Abstract

The catchy title of this slim volume, Live to Your Local Cinema, amplified by its subtitle, The Remarkable Rise of Livecasting, seems to invite the reader into the product of a historian. And the introductory chapter indeed sketches the development of this new, evolving broadcast medium.
How new? Author Martin Barker, professor of Film & Television at the University of East Anglia, UK, points to early demonstration of presenting television images on London cinema screens as far back as 1930 and 1939, followed on American ones as early as 1948. It only emerged, he writes, as a phenomenon in 2006, and has “grown exponentially” since then, when New York’s Metropolitan Opera, now in its eighth season of bringing performances to cinema audiences worldwide, exported its signal to screens in Britain, Japan, and Norway. Among the latest of livecasting’s advances, in May of 2014, was the first livestream offering of Inside Opera, a joint venture of all seven of the United Kingdom’s publicly funded opera houses.

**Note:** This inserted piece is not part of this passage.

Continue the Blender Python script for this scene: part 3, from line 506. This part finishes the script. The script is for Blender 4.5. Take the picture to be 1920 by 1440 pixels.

Barker, however, is not a historian, but a more broadly oriented observer and student of popular culture and its audiences. A look at the variety of other topics he has researched and written on show that diverse interest. It is a diversity reflected in the remaining six chapters of this book, dissecting the medium, frequently citing writings by other researchers. (There are forty-one end-of-chapter notes and nine pages listing 104 references. Also an index.)
A chapter on “The Aesthetics of Livecasting” gets into a miscellany of problems in producing this fare. How does it, for example, impact persons physically present at the plays, concerts, dance, sports, or other events being captured? Can it add content? Should it? Detract from it? In what ways?
Similarly, “The Many Meanings of ‘Liveness’” is a chapter, the book’s most heavily footnoted, that gets into “this cacophony of contradictory claims and theories” on what might make, or keep from making, the product “Live.” Is there one kind of live for a symphony concert, another for a football game, another for a play? The discussion does not seem to offer much help.
Two chapters on audience differences and audience preferences focus in large part on Barker’s own audience-survey research, an interest also reflected in his other writings. Suffice to say, different audiences differ, in many different ways. They differ in ways demographic (age, sex, education, etc.) to physical (in front of cinema screens to TV sets in pubs to huge outdoor screens in plazas or other public places). Again, not much help.
A chapter, the briefest, looks at “The Cultural Status of Livecasts,” and discusses the social value of art and culture, their funding, and “democratization.” And a final chapter ponders “The Next Research Tasks,” closing with possibly the most interesting question: What term will this activity, often called by various names, finally settle on? Only time will tell.